— start —
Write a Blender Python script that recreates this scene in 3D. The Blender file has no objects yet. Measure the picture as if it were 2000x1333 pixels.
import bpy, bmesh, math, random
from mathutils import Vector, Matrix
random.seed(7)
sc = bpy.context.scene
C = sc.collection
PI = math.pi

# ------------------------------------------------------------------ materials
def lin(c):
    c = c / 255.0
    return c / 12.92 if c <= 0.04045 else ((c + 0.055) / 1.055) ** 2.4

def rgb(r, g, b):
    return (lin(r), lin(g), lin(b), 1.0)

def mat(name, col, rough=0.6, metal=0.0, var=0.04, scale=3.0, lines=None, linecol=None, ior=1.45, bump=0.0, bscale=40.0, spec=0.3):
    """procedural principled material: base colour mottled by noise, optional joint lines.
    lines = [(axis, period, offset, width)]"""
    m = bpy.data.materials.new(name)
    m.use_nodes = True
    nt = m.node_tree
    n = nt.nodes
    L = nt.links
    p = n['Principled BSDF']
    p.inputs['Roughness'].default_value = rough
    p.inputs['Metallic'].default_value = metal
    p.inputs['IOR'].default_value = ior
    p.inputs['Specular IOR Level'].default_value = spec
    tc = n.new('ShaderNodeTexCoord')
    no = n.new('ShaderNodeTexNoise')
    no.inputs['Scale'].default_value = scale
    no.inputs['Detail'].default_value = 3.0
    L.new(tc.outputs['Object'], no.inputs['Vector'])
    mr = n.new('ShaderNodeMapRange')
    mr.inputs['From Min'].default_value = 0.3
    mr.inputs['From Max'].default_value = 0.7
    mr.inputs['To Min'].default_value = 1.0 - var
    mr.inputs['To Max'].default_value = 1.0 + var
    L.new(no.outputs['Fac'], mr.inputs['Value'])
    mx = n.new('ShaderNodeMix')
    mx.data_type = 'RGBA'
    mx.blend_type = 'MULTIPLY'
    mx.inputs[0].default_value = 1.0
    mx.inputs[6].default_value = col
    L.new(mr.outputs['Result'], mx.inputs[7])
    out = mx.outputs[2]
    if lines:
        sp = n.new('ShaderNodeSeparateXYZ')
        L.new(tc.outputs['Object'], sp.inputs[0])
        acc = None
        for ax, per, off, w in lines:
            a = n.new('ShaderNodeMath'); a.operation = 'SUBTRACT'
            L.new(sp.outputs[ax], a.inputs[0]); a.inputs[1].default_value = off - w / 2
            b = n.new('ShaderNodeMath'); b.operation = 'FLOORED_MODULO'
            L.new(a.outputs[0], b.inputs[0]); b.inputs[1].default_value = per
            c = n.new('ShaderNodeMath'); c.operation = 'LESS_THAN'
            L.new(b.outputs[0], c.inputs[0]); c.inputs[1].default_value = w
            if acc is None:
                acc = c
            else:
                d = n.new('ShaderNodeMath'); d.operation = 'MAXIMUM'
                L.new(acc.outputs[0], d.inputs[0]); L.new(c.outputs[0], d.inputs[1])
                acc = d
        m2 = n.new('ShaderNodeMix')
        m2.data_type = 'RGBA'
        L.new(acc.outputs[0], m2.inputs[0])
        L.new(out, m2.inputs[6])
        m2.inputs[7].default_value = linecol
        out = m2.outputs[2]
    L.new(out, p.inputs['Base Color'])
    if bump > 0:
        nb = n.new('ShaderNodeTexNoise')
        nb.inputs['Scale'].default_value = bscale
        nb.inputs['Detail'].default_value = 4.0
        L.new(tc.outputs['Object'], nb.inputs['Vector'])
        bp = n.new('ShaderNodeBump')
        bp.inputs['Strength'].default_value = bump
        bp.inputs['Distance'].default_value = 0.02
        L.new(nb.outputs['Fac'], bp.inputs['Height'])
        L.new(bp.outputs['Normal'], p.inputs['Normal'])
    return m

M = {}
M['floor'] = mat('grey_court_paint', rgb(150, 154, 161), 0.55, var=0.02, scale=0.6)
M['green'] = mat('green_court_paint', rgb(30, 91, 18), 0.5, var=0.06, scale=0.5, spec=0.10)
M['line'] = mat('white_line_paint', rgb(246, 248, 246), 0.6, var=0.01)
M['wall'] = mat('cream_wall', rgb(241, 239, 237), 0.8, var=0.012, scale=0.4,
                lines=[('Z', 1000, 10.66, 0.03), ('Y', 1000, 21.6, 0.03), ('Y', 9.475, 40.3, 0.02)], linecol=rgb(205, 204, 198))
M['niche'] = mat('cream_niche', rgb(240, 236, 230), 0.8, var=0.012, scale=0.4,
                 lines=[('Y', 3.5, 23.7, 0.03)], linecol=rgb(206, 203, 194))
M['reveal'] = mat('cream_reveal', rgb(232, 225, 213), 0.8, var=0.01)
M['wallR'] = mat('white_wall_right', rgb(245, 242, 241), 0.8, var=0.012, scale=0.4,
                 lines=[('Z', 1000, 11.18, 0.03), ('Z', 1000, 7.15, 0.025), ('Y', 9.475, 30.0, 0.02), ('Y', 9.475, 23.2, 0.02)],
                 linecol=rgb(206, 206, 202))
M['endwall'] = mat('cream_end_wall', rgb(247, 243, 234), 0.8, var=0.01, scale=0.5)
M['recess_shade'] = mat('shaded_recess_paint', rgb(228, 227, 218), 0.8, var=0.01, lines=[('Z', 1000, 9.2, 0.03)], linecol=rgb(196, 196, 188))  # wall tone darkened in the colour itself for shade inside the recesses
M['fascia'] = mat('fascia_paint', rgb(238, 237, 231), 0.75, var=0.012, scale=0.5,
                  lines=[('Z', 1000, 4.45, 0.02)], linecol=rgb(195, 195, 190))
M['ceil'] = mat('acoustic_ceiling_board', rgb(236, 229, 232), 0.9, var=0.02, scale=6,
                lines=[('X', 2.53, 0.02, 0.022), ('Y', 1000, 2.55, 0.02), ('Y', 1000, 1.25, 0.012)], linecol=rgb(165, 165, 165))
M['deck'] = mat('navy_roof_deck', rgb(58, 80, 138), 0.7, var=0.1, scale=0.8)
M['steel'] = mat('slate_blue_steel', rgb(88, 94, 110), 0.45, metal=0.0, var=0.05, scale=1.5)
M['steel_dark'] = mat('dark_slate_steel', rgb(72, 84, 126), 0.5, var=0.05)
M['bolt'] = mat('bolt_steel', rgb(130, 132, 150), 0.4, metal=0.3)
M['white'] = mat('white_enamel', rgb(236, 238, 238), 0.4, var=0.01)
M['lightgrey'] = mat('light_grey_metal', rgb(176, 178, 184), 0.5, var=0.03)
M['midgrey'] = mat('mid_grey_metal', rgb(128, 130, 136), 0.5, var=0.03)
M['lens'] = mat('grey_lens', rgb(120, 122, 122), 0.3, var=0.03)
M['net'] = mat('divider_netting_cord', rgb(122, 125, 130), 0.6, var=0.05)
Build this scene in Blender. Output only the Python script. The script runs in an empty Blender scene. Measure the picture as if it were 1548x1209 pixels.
— end —
== Given exercise ==
Quote the data above verbatim from its first line to the line that includes "PI = math.pi", with both boundary lines retained.

== The answer ==
Write a Blender Python script that recreates this scene in 3D. The Blender file has no objects yet. Measure the picture as if it were 2000x1333 pixels.
import bpy, bmesh, math, random
from mathutils import Vector, Matrix
random.seed(7)
sc = bpy.context.scene
C = sc.collection
PI = math.pi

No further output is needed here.